Urban Form: Social Architecture & The Commons was a season of international public realm commissions, talks, workshops, communal lunches and family activities. The programme engaged artists, architects, academics, students and local citizens in conversation and debate around the past, present and future of Lincoln’s social and civic life, within the context of the local built environment.

@ The Ermine Estate, Lincoln.

Working with students from University of Lincoln’s School of Architecture and the Built Environment the programme also considered the legacy of social housing developments defined by social democratic ideals such as the Ermine Estate in Lincoln – an ambitious, interwar council housing effort which today makes up ten percent of the city’s built up area. On the estate, ON/OFF; an interdisciplinary design studio based in Berlin, explored the potentials and possibilities of public spaces through the development of a collaboratively built architecture project made for and with Ermine Community Action Group and citizens of the Ermine.

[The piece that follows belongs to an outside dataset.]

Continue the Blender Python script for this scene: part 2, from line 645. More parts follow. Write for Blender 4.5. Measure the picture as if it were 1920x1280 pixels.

ON/OFF’s practice explores the in-betweens and overlaps of the urban experience to engage citizens in an immediate relationship with their environment. Experimenting with disparate technologies and tools, they aim to challenge conventional ideas of inhabiting and sharing space.

Newly commissioned aerial drone footage of the Modernist-influenced Ermine Estate as well as the estate’s iconic church of St John the Baptist designed by Lincolnshire born architect Sam Scorer offered new perspectives on a civic commitment to dignified and aspirational architecture. With a walking tour, historian and geographer Andrew Jackson offered an insight into a project once billed as ‘the church of tomorrow’. It was under his iconic sweeping ‘hyperbolic paraboloid’ roof that Scorer envisioned new ways of coming together and being together.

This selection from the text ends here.